### Dataset entries:
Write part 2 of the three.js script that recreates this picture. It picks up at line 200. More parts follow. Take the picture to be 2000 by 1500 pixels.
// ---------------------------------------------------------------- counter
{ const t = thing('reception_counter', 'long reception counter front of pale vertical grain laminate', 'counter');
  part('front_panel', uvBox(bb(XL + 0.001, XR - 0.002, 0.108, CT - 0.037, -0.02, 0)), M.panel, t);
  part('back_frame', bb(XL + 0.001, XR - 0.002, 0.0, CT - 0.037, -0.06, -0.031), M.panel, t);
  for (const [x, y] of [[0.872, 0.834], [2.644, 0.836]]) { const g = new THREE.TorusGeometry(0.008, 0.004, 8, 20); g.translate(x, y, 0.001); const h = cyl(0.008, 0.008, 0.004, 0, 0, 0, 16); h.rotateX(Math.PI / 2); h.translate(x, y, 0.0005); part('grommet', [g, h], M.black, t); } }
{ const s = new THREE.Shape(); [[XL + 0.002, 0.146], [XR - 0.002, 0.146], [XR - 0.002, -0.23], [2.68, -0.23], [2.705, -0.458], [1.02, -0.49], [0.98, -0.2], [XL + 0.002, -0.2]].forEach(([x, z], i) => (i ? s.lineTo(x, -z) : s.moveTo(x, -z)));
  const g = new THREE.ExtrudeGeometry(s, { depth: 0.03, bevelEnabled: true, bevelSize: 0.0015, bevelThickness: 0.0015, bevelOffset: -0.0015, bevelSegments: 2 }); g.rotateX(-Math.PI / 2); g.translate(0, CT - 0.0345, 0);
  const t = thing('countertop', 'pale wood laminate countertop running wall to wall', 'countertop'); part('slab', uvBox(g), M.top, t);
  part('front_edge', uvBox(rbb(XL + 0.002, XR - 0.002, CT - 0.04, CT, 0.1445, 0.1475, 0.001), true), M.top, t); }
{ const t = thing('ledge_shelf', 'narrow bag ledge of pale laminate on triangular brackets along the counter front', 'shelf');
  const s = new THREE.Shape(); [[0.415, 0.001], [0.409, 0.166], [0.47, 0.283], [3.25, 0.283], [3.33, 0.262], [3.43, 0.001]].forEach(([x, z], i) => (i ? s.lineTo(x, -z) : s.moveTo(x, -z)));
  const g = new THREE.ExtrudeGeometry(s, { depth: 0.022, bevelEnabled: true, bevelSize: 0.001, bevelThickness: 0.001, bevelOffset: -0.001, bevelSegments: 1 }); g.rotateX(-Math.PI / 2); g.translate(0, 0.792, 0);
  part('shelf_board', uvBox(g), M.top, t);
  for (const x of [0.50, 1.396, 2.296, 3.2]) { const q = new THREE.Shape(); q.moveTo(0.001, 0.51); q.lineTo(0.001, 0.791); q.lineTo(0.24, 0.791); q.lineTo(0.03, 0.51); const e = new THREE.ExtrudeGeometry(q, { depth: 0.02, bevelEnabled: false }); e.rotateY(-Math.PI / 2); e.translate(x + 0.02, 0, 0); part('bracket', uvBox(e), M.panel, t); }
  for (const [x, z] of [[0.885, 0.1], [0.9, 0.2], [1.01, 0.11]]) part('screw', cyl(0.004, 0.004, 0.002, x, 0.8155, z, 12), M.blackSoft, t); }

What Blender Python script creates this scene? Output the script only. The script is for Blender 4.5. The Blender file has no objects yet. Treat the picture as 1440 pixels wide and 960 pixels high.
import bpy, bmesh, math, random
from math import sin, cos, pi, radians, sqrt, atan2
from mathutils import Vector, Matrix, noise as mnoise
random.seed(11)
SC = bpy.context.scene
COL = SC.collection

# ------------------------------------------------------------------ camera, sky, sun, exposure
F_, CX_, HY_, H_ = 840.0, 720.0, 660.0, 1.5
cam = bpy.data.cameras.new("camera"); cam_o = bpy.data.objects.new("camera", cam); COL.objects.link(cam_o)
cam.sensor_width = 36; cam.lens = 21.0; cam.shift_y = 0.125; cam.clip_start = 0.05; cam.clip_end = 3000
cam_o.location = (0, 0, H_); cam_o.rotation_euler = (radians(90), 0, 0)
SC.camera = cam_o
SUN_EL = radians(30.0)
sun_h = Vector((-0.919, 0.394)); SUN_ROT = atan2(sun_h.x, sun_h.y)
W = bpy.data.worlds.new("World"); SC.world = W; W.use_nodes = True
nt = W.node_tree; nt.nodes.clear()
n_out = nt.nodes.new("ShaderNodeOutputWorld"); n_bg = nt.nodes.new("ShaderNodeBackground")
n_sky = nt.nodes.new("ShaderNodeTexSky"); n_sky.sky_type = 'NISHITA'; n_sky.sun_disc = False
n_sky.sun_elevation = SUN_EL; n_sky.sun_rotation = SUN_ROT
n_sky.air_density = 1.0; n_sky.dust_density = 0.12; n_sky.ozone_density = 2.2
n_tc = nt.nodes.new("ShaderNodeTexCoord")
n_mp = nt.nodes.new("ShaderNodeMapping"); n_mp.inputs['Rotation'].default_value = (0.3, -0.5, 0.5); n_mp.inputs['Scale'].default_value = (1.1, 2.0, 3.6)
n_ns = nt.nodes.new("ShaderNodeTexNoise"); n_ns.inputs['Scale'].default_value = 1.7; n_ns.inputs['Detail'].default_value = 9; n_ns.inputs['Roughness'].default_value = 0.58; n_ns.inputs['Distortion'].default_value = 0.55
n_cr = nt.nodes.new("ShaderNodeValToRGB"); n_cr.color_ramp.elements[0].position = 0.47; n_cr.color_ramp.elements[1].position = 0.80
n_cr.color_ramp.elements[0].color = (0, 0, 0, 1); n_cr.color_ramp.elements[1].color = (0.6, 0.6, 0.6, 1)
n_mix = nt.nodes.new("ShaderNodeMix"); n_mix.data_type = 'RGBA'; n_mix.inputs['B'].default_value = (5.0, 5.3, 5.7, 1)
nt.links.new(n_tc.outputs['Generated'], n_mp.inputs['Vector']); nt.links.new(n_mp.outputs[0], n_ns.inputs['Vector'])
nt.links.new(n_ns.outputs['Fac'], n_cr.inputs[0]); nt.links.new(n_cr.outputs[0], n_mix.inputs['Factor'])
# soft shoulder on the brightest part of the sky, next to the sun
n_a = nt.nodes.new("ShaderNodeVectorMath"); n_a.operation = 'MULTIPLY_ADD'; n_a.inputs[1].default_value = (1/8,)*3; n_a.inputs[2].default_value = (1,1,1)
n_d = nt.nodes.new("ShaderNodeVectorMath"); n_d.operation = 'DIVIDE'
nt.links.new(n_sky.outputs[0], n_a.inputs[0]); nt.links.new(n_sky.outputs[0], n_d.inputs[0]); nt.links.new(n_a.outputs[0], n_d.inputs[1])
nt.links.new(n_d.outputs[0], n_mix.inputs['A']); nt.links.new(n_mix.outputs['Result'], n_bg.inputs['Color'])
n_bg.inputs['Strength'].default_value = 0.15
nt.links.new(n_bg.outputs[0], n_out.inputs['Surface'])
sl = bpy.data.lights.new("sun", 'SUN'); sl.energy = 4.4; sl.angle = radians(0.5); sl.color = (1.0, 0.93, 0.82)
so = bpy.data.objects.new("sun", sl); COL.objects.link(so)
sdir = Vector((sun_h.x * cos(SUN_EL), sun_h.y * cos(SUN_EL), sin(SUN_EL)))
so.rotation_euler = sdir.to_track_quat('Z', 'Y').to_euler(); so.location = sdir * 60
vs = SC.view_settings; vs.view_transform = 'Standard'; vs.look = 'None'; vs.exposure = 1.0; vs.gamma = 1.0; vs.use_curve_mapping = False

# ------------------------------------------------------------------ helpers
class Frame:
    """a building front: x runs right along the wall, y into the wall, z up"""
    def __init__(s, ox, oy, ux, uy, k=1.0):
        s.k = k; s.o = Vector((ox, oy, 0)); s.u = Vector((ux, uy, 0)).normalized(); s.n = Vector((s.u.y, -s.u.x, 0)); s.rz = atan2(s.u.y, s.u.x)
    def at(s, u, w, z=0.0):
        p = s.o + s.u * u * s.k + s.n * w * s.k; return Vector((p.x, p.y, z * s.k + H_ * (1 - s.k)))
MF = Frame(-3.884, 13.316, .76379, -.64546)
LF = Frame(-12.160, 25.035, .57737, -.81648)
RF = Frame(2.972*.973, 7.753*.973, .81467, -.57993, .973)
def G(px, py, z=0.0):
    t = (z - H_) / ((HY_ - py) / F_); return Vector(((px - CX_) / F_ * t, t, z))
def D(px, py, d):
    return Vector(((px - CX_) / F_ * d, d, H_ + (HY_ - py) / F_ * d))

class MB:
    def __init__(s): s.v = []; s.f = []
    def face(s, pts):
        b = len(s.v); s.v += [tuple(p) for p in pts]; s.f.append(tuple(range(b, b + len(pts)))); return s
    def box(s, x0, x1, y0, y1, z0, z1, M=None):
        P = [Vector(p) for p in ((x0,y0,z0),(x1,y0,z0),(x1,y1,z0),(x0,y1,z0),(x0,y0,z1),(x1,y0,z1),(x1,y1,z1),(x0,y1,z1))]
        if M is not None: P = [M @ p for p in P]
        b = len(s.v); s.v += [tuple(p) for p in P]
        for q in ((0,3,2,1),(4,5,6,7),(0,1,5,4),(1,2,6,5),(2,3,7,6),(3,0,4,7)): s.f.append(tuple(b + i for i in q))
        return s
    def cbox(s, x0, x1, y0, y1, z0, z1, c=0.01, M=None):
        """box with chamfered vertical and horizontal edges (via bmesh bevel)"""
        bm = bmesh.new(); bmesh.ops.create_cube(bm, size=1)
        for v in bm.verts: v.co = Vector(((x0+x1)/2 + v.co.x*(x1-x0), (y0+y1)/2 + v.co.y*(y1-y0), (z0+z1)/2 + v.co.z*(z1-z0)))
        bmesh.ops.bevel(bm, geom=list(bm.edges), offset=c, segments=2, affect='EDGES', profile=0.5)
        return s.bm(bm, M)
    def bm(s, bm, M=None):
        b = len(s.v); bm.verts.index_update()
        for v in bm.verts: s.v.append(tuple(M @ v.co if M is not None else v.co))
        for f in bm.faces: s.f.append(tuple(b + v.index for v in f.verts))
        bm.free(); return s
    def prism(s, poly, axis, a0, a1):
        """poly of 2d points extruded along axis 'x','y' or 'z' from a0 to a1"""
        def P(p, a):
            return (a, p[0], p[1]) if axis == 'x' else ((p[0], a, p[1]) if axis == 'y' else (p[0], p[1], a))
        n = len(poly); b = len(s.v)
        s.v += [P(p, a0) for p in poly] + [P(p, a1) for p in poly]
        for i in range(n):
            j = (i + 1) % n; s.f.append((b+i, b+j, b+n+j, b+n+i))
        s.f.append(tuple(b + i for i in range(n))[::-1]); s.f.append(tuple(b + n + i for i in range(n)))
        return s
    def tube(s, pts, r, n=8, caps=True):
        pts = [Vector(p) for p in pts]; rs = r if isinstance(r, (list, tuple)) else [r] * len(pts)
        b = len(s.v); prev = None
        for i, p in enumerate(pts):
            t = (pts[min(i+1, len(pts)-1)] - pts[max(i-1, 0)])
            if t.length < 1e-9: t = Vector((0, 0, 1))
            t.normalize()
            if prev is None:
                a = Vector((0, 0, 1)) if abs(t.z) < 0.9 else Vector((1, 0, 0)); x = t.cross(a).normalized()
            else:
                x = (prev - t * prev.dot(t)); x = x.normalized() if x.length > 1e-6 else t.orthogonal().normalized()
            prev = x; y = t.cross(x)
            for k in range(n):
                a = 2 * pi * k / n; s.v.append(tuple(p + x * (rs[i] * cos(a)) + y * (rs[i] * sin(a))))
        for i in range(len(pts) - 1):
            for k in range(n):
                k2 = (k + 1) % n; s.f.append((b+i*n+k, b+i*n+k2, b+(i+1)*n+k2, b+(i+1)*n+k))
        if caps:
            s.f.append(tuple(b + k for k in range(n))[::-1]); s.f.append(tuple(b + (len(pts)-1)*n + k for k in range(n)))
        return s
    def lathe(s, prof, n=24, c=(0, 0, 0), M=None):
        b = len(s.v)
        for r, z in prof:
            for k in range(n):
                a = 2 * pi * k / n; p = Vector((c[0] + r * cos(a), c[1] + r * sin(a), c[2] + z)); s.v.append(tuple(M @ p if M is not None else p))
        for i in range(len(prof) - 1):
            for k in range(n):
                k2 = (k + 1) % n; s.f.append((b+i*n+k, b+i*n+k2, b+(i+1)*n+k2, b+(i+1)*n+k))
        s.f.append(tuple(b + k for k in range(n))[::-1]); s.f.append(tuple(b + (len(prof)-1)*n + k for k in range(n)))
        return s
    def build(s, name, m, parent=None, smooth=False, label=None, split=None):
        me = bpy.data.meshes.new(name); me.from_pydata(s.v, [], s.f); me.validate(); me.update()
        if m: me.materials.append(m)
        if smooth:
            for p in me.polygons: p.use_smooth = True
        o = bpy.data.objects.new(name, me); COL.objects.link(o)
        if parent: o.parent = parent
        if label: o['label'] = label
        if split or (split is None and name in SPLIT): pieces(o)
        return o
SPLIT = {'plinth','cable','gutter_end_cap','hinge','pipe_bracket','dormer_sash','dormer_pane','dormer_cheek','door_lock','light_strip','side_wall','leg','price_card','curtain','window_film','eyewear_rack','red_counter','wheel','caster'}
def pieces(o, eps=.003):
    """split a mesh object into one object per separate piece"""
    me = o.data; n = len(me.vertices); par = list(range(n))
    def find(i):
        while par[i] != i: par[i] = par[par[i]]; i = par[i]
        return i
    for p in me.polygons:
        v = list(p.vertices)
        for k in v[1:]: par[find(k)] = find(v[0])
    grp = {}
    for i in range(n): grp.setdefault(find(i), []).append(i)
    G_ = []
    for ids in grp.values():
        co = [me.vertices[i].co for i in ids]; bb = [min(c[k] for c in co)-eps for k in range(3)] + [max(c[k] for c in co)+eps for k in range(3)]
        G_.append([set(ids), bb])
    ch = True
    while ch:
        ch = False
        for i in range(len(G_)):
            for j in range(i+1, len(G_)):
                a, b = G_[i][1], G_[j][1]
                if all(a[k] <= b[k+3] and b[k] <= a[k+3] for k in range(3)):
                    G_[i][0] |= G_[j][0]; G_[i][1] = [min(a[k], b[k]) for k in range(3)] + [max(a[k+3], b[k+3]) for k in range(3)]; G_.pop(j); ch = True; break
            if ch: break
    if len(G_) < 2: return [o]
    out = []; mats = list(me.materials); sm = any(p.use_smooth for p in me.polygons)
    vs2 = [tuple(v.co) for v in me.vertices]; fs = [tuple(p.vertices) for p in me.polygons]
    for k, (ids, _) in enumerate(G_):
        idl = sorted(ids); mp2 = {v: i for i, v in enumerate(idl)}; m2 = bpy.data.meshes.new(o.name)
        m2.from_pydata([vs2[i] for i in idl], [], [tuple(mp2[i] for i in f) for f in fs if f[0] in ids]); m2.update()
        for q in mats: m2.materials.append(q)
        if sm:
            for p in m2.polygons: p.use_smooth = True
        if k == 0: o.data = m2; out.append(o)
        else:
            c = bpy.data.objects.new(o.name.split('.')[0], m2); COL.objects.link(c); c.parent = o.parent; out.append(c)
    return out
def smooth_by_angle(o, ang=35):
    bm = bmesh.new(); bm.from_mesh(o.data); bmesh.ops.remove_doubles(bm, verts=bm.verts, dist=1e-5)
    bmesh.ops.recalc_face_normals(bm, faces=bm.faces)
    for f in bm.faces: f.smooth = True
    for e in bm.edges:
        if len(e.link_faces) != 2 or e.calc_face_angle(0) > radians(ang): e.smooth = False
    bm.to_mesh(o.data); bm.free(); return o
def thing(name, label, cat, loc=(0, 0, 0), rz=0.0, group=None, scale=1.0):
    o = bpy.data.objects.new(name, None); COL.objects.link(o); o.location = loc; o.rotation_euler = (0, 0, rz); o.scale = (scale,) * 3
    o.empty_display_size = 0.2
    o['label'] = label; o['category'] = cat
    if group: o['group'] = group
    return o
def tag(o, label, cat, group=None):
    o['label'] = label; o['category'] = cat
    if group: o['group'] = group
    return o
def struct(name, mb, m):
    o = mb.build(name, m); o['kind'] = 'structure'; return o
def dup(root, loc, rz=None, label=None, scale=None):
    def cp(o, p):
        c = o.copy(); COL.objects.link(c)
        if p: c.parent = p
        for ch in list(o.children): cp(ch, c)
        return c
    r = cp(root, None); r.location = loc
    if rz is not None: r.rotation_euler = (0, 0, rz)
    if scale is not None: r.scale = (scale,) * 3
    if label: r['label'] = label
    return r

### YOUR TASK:
Using the entries above, give again exactly the lines from the line holding "What Blender Python" through the line holding "COL = SC.collection". Include both end lines and nothing else.

### TASK ANSWER:
What Blender Python script creates this scene? Output the script only. The script is for Blender 4.5. The Blender file has no objects yet. Treat the picture as 1440 pixels wide and 960 pixels high.
import bpy, bmesh, math, random
from math import sin, cos, pi, radians, sqrt, atan2
from mathutils import Vector, Matrix, noise as mnoise
random.seed(11)
SC = bpy.context.scene
COL = SC.collection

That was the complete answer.